Crunched!

Photo by Gustavo ArellanoIn the mid 1990s, still in his 30s, boyish, bespectacled Curt Pringle was elected speaker of the state Assembly, was chairman of several key committees, collected more money from the powerful tobacco lobby than anyone in the state Legislature except Willie Brown and was named California Journal's most influential Assembly member. When he declared his intention to run for local government, observers wondered whether a man of such prodigious political skill could ever settle for a title so mundane as “Anaheim mayor.” Instead, since becoming mayor almost two years ago, Pringle, now 44, has transformed Anaheim City Hall into a miniature version of the state Assembly over which he once presided, replete with political intrigue, backstabbing and Machiavellian calculation.
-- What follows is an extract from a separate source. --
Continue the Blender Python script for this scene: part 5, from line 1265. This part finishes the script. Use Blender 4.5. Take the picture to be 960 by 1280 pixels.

Consider Pringle's handling of just one obscure issue: the proposal to save the county's failing San Joaquin Hills toll road by merging it with the profitable Foothill toll road.

On May 11, Pringle placed on his City Council's agenda a motion to replace Councilman Bob Hernández as Anaheim's representative on the Transportation Corridor Agencies (TCA) board. Hernández opposes the merger, in part because the deal will send an ungodly $200 million to Wall Street in the form of miscellaneous brokerage fees. Pringle supports the merger and wanted Hernández out.

Pringle had already scored a victory against Hernández in that same meeting when the council passed 3-1 a non-binding resolution recommending that Hernández support the TCA consolidation. Hernández cast the sole nay vote; there was one absentee: Curt Pringle.

Like many part-time elected city officials, Pringle has a day job—his is running his own government-lobbying firm, Irvine-based Curt Pringle N Associates (CP). As recently as last July, CP maintained a contract with J.P. Morgan, a key backer of the proposed toll-way consolidation. Because California conflict-of-interest regulations prohibit politicians from voting on matters involving former business partners for a year after the end of a relationship, Pringle recused himself from voting on Anaheim's non-binding resolution. That didn't stop him later that night from asking fellow council members to relieve Hernández of his TCA duties. They refused.

Perhaps illustrating one difference between Sacramento and Anaheim—more rats in the former, more mice in the latter—Pringle's effort to elbow aside Hernández backfired. Previously undecided TCA commissioners—such as Rancho Santa Margarita City Councilman Jim Thor and Orange County Supervisor Tom Wilson—said Pringle's dark-alley mugging prompted them to join Hernández in opposing the toll-way merger on May 13, when the TCA board considered the matter. The TCA directors instead decided to pursue a separate proposal by Supervisor Bill Campbell that would have the Foothill-Eastern toll road lend money to the San Joaquin Hills toll road.

This isn't the first time Pringle (who refused to return several phone calls for this story) maneuvered politically to help toll-road owners. While an assemblyman, Pringle and other Orange County Republican Assembly members in 1989 worked to secure state financing for county toll roads that developers had promised would be privately financed. That effort proved so acrimonious that one Carson-area Assembly member told the Los Angeles Timesat the time that “a lot of people are recognizing that people like me, areas like mine, we're getting screwed over [by Orange County].” In 1995, Pringle sponsored and helped pass a bill that made it easier for toll roads to collect fines by allowing the DMV to withhold the vehicle registration of toll-skipping drivers. That, we guess, is the limit of limited government so far as the conservative Pringle is concerned.